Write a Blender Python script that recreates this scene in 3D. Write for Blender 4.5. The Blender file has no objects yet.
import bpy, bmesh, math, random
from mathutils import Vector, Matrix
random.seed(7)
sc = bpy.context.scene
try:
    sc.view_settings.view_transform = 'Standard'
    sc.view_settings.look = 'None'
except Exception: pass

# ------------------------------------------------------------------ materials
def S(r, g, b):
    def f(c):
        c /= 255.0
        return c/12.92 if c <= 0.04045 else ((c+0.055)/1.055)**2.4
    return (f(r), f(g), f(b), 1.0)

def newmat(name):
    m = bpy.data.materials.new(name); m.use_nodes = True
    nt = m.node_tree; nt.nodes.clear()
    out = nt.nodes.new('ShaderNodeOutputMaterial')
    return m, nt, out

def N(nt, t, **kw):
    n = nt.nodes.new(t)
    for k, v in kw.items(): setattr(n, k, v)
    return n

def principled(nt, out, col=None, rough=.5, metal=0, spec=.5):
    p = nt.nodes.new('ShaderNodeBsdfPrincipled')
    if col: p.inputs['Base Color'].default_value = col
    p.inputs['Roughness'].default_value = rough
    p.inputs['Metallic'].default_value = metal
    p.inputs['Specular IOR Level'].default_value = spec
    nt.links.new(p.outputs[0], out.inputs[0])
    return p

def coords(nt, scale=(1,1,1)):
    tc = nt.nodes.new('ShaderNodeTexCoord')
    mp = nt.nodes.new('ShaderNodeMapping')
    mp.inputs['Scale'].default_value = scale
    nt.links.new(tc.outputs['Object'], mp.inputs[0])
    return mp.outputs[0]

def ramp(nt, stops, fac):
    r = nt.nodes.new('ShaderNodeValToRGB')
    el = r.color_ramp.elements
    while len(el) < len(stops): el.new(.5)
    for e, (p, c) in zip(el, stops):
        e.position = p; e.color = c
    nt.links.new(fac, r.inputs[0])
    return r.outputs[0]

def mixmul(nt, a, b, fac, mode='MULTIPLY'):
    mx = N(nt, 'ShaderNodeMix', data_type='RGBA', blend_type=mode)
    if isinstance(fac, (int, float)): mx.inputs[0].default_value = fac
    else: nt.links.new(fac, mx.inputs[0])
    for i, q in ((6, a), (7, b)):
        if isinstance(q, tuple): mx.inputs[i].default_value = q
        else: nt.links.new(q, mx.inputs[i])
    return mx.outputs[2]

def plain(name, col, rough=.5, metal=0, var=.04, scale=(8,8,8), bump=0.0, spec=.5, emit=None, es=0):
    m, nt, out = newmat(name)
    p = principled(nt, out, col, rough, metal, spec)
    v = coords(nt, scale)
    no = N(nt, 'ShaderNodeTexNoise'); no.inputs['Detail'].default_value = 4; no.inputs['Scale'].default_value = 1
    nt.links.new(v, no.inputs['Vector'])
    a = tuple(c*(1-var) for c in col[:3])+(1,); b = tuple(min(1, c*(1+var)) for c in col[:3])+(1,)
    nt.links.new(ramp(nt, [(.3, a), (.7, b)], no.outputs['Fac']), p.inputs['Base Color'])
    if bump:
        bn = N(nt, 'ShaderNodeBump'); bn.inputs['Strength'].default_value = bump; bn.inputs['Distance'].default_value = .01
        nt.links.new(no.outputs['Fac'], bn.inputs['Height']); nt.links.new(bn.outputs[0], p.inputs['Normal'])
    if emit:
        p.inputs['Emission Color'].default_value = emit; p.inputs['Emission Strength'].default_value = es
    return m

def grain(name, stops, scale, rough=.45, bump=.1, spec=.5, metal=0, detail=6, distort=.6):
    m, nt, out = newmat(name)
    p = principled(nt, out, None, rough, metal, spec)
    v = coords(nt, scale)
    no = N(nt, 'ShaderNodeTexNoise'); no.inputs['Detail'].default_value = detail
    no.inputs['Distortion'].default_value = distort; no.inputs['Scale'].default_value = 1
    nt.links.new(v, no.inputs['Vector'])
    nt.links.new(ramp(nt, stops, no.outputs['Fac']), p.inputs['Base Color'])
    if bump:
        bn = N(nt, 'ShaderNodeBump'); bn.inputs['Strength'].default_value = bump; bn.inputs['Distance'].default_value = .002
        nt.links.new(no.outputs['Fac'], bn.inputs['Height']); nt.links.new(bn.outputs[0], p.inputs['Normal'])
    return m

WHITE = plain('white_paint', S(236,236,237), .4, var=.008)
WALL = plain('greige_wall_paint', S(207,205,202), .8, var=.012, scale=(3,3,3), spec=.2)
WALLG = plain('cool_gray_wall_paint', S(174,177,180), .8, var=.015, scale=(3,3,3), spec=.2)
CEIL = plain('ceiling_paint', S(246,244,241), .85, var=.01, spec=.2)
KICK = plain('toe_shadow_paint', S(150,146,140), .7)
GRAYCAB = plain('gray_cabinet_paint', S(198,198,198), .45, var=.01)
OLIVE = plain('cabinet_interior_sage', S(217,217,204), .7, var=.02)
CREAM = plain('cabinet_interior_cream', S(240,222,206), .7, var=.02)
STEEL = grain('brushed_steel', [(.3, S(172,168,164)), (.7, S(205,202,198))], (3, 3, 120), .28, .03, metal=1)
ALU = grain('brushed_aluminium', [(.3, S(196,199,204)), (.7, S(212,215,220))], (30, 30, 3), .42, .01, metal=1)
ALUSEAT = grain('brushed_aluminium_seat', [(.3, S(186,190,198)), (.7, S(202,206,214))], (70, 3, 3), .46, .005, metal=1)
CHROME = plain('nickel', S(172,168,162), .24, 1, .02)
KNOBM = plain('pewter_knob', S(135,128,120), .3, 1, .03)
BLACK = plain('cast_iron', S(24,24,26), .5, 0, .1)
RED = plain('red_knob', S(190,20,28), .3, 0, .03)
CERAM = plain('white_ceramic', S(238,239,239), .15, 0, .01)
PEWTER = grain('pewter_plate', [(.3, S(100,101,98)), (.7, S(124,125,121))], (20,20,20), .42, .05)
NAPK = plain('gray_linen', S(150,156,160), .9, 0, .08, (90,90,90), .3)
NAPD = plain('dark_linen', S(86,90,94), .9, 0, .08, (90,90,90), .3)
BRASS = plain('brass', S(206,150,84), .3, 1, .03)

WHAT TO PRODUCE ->
Return nothing but the lines from the first line of the listing through the line with "return r.outputs[0]", please, keeping every one of them unchanged.

EXERCISE RESPONSE ->
Write a Blender Python script that recreates this scene in 3D. Write for Blender 4.5. The Blender file has no objects yet.
import bpy, bmesh, math, random
from mathutils import Vector, Matrix
random.seed(7)
sc = bpy.context.scene
try:
    sc.view_settings.view_transform = 'Standard'
    sc.view_settings.look = 'None'
except Exception: pass

# ------------------------------------------------------------------ materials
def S(r, g, b):
    def f(c):
        c /= 255.0
        return c/12.92 if c <= 0.04045 else ((c+0.055)/1.055)**2.4
    return (f(r), f(g), f(b), 1.0)

def newmat(name):
    m = bpy.data.materials.new(name); m.use_nodes = True
    nt = m.node_tree; nt.nodes.clear()
    out = nt.nodes.new('ShaderNodeOutputMaterial')
    return m, nt, out

def N(nt, t, **kw):
    n = nt.nodes.new(t)
    for k, v in kw.items(): setattr(n, k, v)
    return n

def principled(nt, out, col=None, rough=.5, metal=0, spec=.5):
    p = nt.nodes.new('ShaderNodeBsdfPrincipled')
    if col: p.inputs['Base Color'].default_value = col
    p.inputs['Roughness'].default_value = rough
    p.inputs['Metallic'].default_value = metal
    p.inputs['Specular IOR Level'].default_value = spec
    nt.links.new(p.outputs[0], out.inputs[0])
    return p

def coords(nt, scale=(1,1,1)):
    tc = nt.nodes.new('ShaderNodeTexCoord')
    mp = nt.nodes.new('ShaderNodeMapping')
    mp.inputs['Scale'].default_value = scale
    nt.links.new(tc.outputs['Object'], mp.inputs[0])
    return mp.outputs[0]

def ramp(nt, stops, fac):
    r = nt.nodes.new('ShaderNodeValToRGB')
    el = r.color_ramp.elements
    while len(el) < len(stops): el.new(.5)
    for e, (p, c) in zip(el, stops):
        e.position = p; e.color = c
    nt.links.new(fac, r.inputs[0])
    return r.outputs[0]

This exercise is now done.